News - Sebuah surat dilayangkan oleh Lembaga Adat Baduy kepada Bupati Lebak pada awal Juni 2023. Surat ini dibubuhi cap jari oleh tiga perwakilan Pemangku Adat Baduy – Wakil Jaro Tangtu, Tanggungan Jaro 12, dan Wakil Jaro Warega. Singkatnya mereka meminta pemerintah daerah memutus aliran sinyal internet atau mengalihkannya dari Tanah Ulayat Baduy.

Sebagaimana tertuang pada isi surat tersebut, tetua adat masyarakat Baduy meminta daerah mereka menjadi area tanpa internet (blank spot area), karena khawatir efek negatifnya dapat mempengaruhi moral dan akhlak generasi muda masyarakat Baduy.

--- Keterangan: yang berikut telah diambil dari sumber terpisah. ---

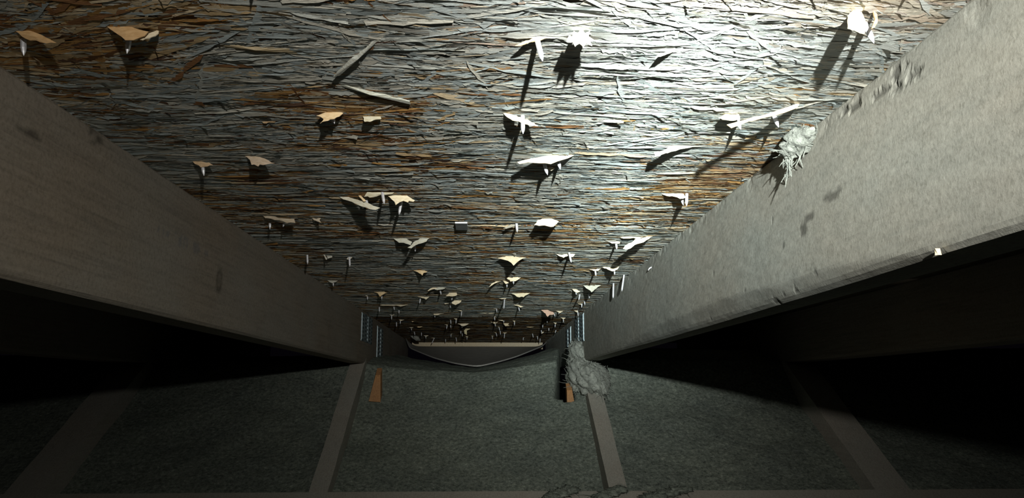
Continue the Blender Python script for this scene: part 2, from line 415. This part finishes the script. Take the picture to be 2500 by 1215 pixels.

Masyarakat Baduy sendiri secara administratif terletak di Desa Kanekes, Kecamatan Leuwidamar, Kabupaten Lebak. Baduy terletak di sebelah Barat Pulau Jawa, di sekitar Pegunungan Kendeng.

Jaro Pamarentah atau Kepala Desa Kanekes, Saija menyatakan, permintaan ini utamanya datang dari tetua adat Baduy Dalam (orang tangtu) yang masih sangat mengedepankan aturan adat dari leluhur mereka. Aturan tersebut misalnya, pelarangan penggunaan kendaraan dan alat elektronik bagi masyarakat Baduy Dalam – juga bagi pengunjung – yang datang ke wilayah mereka.

“Banyak hal yang dilarang memang, seperti tidak harus ada bebunyian. Soalnya para kolot mengadakan banyak yang tidak boleh (dilakukan) Baduy Dalam atau di kampungnya dan banyak perlindungan yang dijaga,” kata Saija saat dihubungi reporter Tirto, Selasa (13/6/2023).

Masyarakat adat Baduy memang dikenal dengan banyaknya pikukuh atau larangan adat yang menjadi pedoman hidup bagi masyarakat Baduy. Namun Saija menyatakan, memang larangan adat tersebut lebih ketat dijalani di Baduy Dalam. Sementara masyarakat adat Baduy Luar (orang panamping) lebih dominan merespons pemanfaatan perkembangan teknologi informasi untuk membantu memenuhi kebutuhan sehari-hari.

Secara keseluruhan, masyarakat adat Baduy menempati 67 kampung. Sebanyak 64 kampung merupakan wilayah Baduy Luar, sementara 3 kampung lainnya yaitu Kampung Cibeo, Cikartawana, dan Cikeusik dihuni oleh orang Baduy Dalam.

Saija menuturkan, tetua adat Baduy Dalam mempercayai, besarnya arus informasi dan efek negatif yang dibawa internet dapat mengundang karma. Terlebih, kata Saija, ada saja pengunjung yang masih curi-curi menggunakan ponsel pintar di wilayah Baduy Dalam, alias melanggar hukum adat mereka.

“Gejala karma bisa mendatangkan yang sakit yang kualat seperti itu, gejala-gejala yang seperti itu, itu yang Baduy Dalam harus cegah dan melakukan penyucian sendiri,” jelas Saija.